→ **EXERCISE**:
Your task is to extract every line from the material below exactly.

→ **GIVEN ENTRIES**:
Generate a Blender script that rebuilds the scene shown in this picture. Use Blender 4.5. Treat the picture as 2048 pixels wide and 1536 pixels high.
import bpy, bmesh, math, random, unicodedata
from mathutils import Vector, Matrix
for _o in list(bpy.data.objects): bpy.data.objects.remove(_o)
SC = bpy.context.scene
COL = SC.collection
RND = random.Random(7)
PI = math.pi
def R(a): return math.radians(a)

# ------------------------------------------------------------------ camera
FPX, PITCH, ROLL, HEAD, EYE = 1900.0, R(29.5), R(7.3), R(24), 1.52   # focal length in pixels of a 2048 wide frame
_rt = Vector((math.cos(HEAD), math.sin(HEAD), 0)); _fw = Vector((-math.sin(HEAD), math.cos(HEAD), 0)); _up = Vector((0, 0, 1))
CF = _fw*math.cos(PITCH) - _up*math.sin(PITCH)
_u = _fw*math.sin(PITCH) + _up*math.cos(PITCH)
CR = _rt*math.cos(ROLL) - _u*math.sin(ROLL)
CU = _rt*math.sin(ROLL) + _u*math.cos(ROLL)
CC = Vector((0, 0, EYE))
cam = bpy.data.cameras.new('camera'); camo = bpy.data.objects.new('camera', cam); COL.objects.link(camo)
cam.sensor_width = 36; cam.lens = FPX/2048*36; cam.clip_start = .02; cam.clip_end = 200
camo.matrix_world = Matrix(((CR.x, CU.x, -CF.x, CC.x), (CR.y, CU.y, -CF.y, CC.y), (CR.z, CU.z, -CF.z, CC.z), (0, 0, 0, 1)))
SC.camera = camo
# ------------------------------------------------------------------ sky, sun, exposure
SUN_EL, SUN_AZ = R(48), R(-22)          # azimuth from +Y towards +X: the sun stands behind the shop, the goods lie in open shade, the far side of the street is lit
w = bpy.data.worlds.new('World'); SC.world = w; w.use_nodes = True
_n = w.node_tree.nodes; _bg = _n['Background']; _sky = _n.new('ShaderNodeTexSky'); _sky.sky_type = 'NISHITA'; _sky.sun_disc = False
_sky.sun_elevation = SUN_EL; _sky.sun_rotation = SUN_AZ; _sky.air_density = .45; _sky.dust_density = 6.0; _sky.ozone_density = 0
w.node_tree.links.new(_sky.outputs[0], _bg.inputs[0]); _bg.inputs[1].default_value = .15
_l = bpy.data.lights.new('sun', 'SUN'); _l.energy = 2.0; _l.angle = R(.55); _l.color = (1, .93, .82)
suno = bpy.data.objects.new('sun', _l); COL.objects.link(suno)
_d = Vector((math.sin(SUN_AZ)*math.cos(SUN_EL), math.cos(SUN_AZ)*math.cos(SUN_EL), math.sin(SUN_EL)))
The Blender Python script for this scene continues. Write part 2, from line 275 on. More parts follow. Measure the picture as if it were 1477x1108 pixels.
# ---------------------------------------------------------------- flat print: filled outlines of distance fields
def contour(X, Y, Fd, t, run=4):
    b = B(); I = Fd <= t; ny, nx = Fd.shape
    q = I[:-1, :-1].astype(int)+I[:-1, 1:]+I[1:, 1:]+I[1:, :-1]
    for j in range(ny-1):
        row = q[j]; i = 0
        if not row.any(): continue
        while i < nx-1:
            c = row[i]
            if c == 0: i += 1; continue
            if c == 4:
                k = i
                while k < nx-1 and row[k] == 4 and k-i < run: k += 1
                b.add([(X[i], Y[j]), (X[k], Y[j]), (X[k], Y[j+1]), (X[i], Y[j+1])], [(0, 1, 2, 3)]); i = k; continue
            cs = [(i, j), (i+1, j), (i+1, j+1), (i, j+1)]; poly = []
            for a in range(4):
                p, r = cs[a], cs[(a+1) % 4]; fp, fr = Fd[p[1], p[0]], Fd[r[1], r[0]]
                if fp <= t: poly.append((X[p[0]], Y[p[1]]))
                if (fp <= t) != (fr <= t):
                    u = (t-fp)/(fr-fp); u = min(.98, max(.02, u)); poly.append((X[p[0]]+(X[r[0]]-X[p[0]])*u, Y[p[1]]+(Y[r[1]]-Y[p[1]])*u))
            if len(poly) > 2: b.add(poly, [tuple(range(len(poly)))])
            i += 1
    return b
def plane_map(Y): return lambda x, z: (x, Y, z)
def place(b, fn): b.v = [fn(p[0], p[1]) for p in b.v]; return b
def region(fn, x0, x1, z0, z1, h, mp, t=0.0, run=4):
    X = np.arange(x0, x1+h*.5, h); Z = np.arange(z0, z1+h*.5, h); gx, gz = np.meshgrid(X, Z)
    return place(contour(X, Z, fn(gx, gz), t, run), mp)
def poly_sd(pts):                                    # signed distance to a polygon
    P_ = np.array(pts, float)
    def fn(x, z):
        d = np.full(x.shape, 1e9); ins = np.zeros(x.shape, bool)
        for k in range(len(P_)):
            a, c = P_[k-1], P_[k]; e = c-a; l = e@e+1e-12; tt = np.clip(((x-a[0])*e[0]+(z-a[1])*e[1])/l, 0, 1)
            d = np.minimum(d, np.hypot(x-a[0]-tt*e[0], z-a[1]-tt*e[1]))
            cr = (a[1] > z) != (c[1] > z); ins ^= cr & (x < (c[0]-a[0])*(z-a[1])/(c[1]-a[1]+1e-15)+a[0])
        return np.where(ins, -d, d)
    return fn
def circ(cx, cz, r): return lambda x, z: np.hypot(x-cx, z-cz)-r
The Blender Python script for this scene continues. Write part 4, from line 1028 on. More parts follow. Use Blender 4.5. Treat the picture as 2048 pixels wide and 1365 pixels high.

→ **OUTPUT BELOW**:
Generate a Blender script that rebuilds the scene shown in this picture. Use Blender 4.5. Treat the picture as 2048 pixels wide and 1536 pixels high.
import bpy, bmesh, math, random, unicodedata
from mathutils import Vector, Matrix
for _o in list(bpy.data.objects): bpy.data.objects.remove(_o)
SC = bpy.context.scene
COL = SC.collection
RND = random.Random(7)
PI = math.pi
def R(a): return math.radians(a)

# ------------------------------------------------------------------ camera
FPX, PITCH, ROLL, HEAD, EYE = 1900.0, R(29.5), R(7.3), R(24), 1.52   # focal length in pixels of a 2048 wide frame
_rt = Vector((math.cos(HEAD), math.sin(HEAD), 0)); _fw = Vector((-math.sin(HEAD), math.cos(HEAD), 0)); _up = Vector((0, 0, 1))
CF = _fw*math.cos(PITCH) - _up*math.sin(PITCH)
_u = _fw*math.sin(PITCH) + _up*math.cos(PITCH)
CR = _rt*math.cos(ROLL) - _u*math.sin(ROLL)
CU = _rt*math.sin(ROLL) + _u*math.cos(ROLL)
CC = Vector((0, 0, EYE))
cam = bpy.data.cameras.new('camera'); camo = bpy.data.objects.new('camera', cam); COL.objects.link(camo)
cam.sensor_width = 36; cam.lens = FPX/2048*36; cam.clip_start = .02; cam.clip_end = 200
camo.matrix_world = Matrix(((CR.x, CU.x, -CF.x, CC.x), (CR.y, CU.y, -CF.y, CC.y), (CR.z, CU.z, -CF.z, CC.z), (0, 0, 0, 1)))
SC.camera = camo
# ------------------------------------------------------------------ sky, sun, exposure
SUN_EL, SUN_AZ = R(48), R(-22)          # azimuth from +Y towards +X: the sun stands behind the shop, the goods lie in open shade, the far side of the street is lit
w = bpy.data.worlds.new('World'); SC.world = w; w.use_nodes = True
_n = w.node_tree.nodes; _bg = _n['Background']; _sky = _n.new('ShaderNodeTexSky'); _sky.sky_type = 'NISHITA'; _sky.sun_disc = False
_sky.sun_elevation = SUN_EL; _sky.sun_rotation = SUN_AZ; _sky.air_density = .45; _sky.dust_density = 6.0; _sky.ozone_density = 0
w.node_tree.links.new(_sky.outputs[0], _bg.inputs[0]); _bg.inputs[1].default_value = .15
_l = bpy.data.lights.new('sun', 'SUN'); _l.energy = 2.0; _l.angle = R(.55); _l.color = (1, .93, .82)
suno = bpy.data.objects.new('sun', _l); COL.objects.link(suno)
_d = Vector((math.sin(SUN_AZ)*math.cos(SUN_EL), math.cos(SUN_AZ)*math.cos(SUN_EL), math.sin(SUN_EL)))
The Blender Python script for this scene continues. Write part 2, from line 275 on. More parts follow. Measure the picture as if it were 1477x1108 pixels.
# ---------------------------------------------------------------- flat print: filled outlines of distance fields
def contour(X, Y, Fd, t, run=4):
    b = B(); I = Fd <= t; ny, nx = Fd.shape
    q = I[:-1, :-1].astype(int)+I[:-1, 1:]+I[1:, 1:]+I[1:, :-1]
    for j in range(ny-1):
        row = q[j]; i = 0
        if not row.any(): continue
        while i < nx-1:
            c = row[i]
            if c == 0: i += 1; continue
            if c == 4:
                k = i
                while k < nx-1 and row[k] == 4 and k-i < run: k += 1
                b.add([(X[i], Y[j]), (X[k], Y[j]), (X[k], Y[j+1]), (X[i], Y[j+1])], [(0, 1, 2, 3)]); i = k; continue
            cs = [(i, j), (i+1, j), (i+1, j+1), (i, j+1)]; poly = []
            for a in range(4):
                p, r = cs[a], cs[(a+1) % 4]; fp, fr = Fd[p[1], p[0]], Fd[r[1], r[0]]
                if fp <= t: poly.append((X[p[0]], Y[p[1]]))
                if (fp <= t) != (fr <= t):
                    u = (t-fp)/(fr-fp); u = min(.98, max(.02, u)); poly.append((X[p[0]]+(X[r[0]]-X[p[0]])*u, Y[p[1]]+(Y[r[1]]-Y[p[1]])*u))
            if len(poly) > 2: b.add(poly, [tuple(range(len(poly)))])
            i += 1
    return b
def plane_map(Y): return lambda x, z: (x, Y, z)
def place(b, fn): b.v = [fn(p[0], p[1]) for p in b.v]; return b
def region(fn, x0, x1, z0, z1, h, mp, t=0.0, run=4):
    X = np.arange(x0, x1+h*.5, h); Z = np.arange(z0, z1+h*.5, h); gx, gz = np.meshgrid(X, Z)
    return place(contour(X, Z, fn(gx, gz), t, run), mp)
def poly_sd(pts):                                    # signed distance to a polygon
    P_ = np.array(pts, float)
    def fn(x, z):
        d = np.full(x.shape, 1e9); ins = np.zeros(x.shape, bool)
        for k in range(len(P_)):
            a, c = P_[k-1], P_[k]; e = c-a; l = e@e+1e-12; tt = np.clip(((x-a[0])*e[0]+(z-a[1])*e[1])/l, 0, 1)
            d = np.minimum(d, np.hypot(x-a[0]-tt*e[0], z-a[1]-tt*e[1]))
            cr = (a[1] > z) != (c[1] > z); ins ^= cr & (x < (c[0]-a[0])*(z-a[1])/(c[1]-a[1]+1e-15)+a[0])
        return np.where(ins, -d, d)
    return fn
def circ(cx, cz, r): return lambda x, z: np.hypot(x-cx, z-cz)-r
The Blender Python script for this scene continues. Write part 4, from line 1028 on. More parts follow. Use Blender 4.5. Treat the picture as 2048 pixels wide and 1365 pixels high.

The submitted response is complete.